Another consideration of help-or-harm is the potential physical danger the equipment built with advanced materials may pose to the players or spectators. Take, for example, the javelin. From the ancient Olympic games to the modern era, the purpose of throwing a wooden javelin was about fitness and skill. During the modern era, the javelin composition changed to make it lighter and more aerodynamic. Finesse was still required to make it float correctly. However, in 1984, advanced javelin design changed this perspective in such a way that potential harm could occur at the elite level. In the manufacturers’ quest for higher and further, no one seemed to understand how an elite athlete might affect the distance with this new composite material javelin. When (the East German company of? or player?) Uwetlohn deftly projected(?) a new(ly engineered?) javelin more than 100 meters, it became a danger to spectators and other athletes "safely" warming up on the far side of the stadium. The ruling body, International Amateur Athletic, took little time in banning the new design, which led to a dramatic drop of 20 meters in the world record. Similar problems have occurred in softball, baseball and golf.

A Counter Argument

Assuming the argument about good is faulty and that results or wins are the ultimate and best purpose for advanced sporting materials. The goal becomes to spread the opportunity to win to as many as possible. An ethical dilemma arises when "just distribution" is threatened by the high cost of advanced materials in sporting equipment. New designs in any sport are more expensive than the older designs and advanced composite materials are not available to individuals throughout the entire world. In fact, many of the designs are limited to countries with economic advantages, which obviously limits “good” distribution of results. Even in economically competitive countries, technology is so pricey that many individuals must seek sponsors to partake in the “good.”

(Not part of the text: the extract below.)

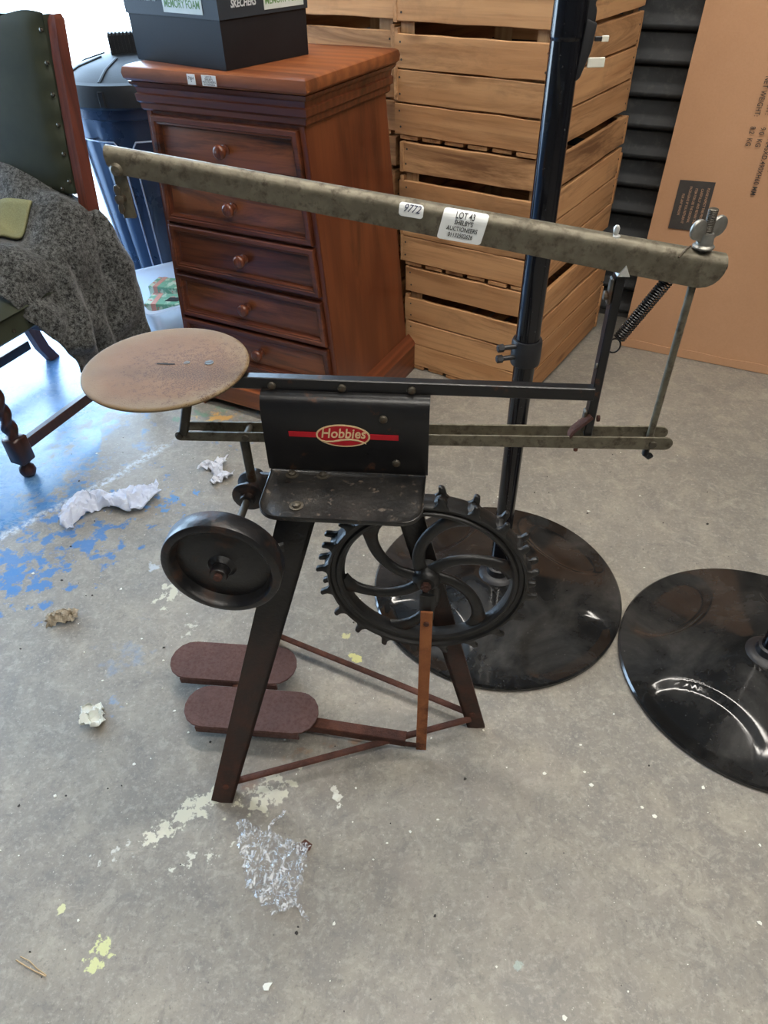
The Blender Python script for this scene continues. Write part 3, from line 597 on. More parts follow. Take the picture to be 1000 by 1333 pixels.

Ethical dilemmas abound. While advanced materials in sporting equipment provide good for paraplegic athletes, the materials are costly and become available only to wealthy paraplegics. Advanced material design of wheel chairs has grown to include a chair for each sport: basketball, racing, and even tennis. Tennis chairs are built with sharply slanted back wheels so the athlete can move quickly from side to side. In basketball, forwards have high seats, while guards have more slant in their chairs in order to turn quickly. Bike-like wheels, the use of aerospace carbon fibers and titanium, and computer-aided design of the suspension are expensive. Top wheelchairs cost approximately$2,000-$3,300 each. Also, the costs of the prosthetic devices used by elite paraplegic runners that allow them to be catapulted forward more efficiently than two human feet cost up to $7,000. Participation for these athletes is good, but limited to those who have the resources.

The Fine Line

Apply this ethical reasoning again to the case of Fred and the golf game. What harm was done and what help could have occurred? Fred may have been better served had he taken the money for the “new” clubs and spent it on losing a few pounds, taking some lessons from a pro, enrolling in a fitness program, and rethinking the value of telling the truth. As it was, he lied to his friends, swindled them out of their lunch money, and supported a hoax for the summer. Of course, one could argue that all of the buddies could have purchased advanced material clubs too. With advanced clubs, they too could be overweight, unfit, less skilled and deceptive.

Back to the main premise: What is the purpose of sport? Hopefully, that purpose is about people participating, enjoying, and improving their motor skill, their physical fitness, and their overall health and wellness. What is good and valuable about sport, how it can be distributed to the most people, how unfair advantages and physical harm can be minimized by new designs and materials must be continually asked as technology advances.

Then, reasonable compromises can be reached and the potential good of technology in sports can be enhanced.